1546. Heywood, Proverbs. To laugh in my sleeve.

1580. Lyly, Euphues [Oliphant, New Eng., i. 607. Among the verbs are match (marry), pin a man to her sleeve].

1589. Puttenham, Art of Eng. Poesy, 251. The better to winne his purposes . . . to have a iourney or sicknesse in his sleeve, thereby to shake off other importunities of greater consequence.

d. 1600. Hooker, Eccles. Polity [Ency. Dict.]. It is not . . . to ask why we should hang our judgment upon the Church's sleeve.

1602. Shakspeare, Othello, i. 1. I will wear my heart upon my sleeve for daws to peck at.

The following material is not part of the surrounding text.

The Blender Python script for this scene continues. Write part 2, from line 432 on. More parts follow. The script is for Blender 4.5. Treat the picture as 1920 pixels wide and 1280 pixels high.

1713. Arbuthnot, Hist. John Bull. John laughed heartily in his sleeve at the pride of the esquire.

1809. Malkin, Gil Blas [Routledge], 79. I made him a thousand low bows though I felt for him in my sleeve the contempt and hatred, &c. Ibid., 227. I could not help laughing in my sleeve when I considered who and what they were.

1900. Savage, Brought to Bay, ii. Sir Everard was a close enough old man . . . We, none of us, wear our hearts on our sleeve. Ibid., viii. He is the equal of any man. The sort of fellow who always has something up his sleeve.


Sleeveboard, subs. (tailors').—A hard word to pronounce; a jawbreaker (q.v.).


Sleeveless, adj., (old).—Fruitless; inadequate; wanting a cover or excuse; 'impertinent or trifling' (Bailey): now only in phrase, 'a sleeveless errand' = (B. E. and Grose) 'a fool's errand, in search of what it is impossible to find,' Chaucer, Test. Love, ii. 334.

14[?]. Reliq. Antiq., i. 83. Syrrus, thynke not lonke, and y schall tell yow a sleveles reson.

1579. Lyly, Euphues, 'Anat. of Wit,' 114. Neither faine for thy selfe any sleeveless excuse.

1593. Passionate Morrice [Shaks. Soc.], 63. Shee had dealt better if shee had sent himselfe away with a crabbed answere, then so vnmannerly to vse him by sleeveles excuses.

1599. Hall, Satires, iv. 1. Worse than the logogryphes of later times, Or hundreth riddles shak'd to sleevelesse rhymes.